Reshored, relocalized, and reconnected US fiber and textile processing offers a way to connect rural and urban communities while restoring ownership of the means of production to farmers, communities of color, and rural communities across the country. As just a few examples, the 12 fiber system Case Study businesses featured in the Sustainable Agriculture and Food Systems Funders (SAFSF) Fibers Roadmap report offer concrete and actionable opportunities for funders and investors, while Fibershed’s Regional Fiber Manufacturing Initiative (RFMI) has mapped the needs of dozens of additional opportunities in the Western US. 

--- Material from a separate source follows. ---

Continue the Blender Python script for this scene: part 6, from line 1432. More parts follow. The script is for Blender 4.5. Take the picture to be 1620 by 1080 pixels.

Through our current work, we are also developing aligned efforts to create opportunities for funders and investors to play an active role in reforming the fiber and textile system. Fibershed is building a ground-up movement of fiber farmers, ranchers, and supply chain businesses, and has launched the RFMI to support the kinds of infrastructure revitalization described above. The SAFSF Fibers Roadmap drew on 60 national interviews with farmers, supply chain businesses, brands, and funders/investors to create a seven-year Roadmap of the kinds of integrated philanthropic and investment capital needed for systems change. Together, we are aligning our efforts to launch the development of a $5M+ integrated capital fund to help catalyze fiber system revitalization in the US and overcome specific known bottlenecks in prototyping, collateralizing loans, and more. 

As investors and funders across the spectrum of capital seek new ways to deploy capital for more just and sustainable ends, we see a compelling opportunity to shift capital from the global extractive textile industry to emerging soil-based regional textile economies in the US We invite you to join us in these agricultural acts.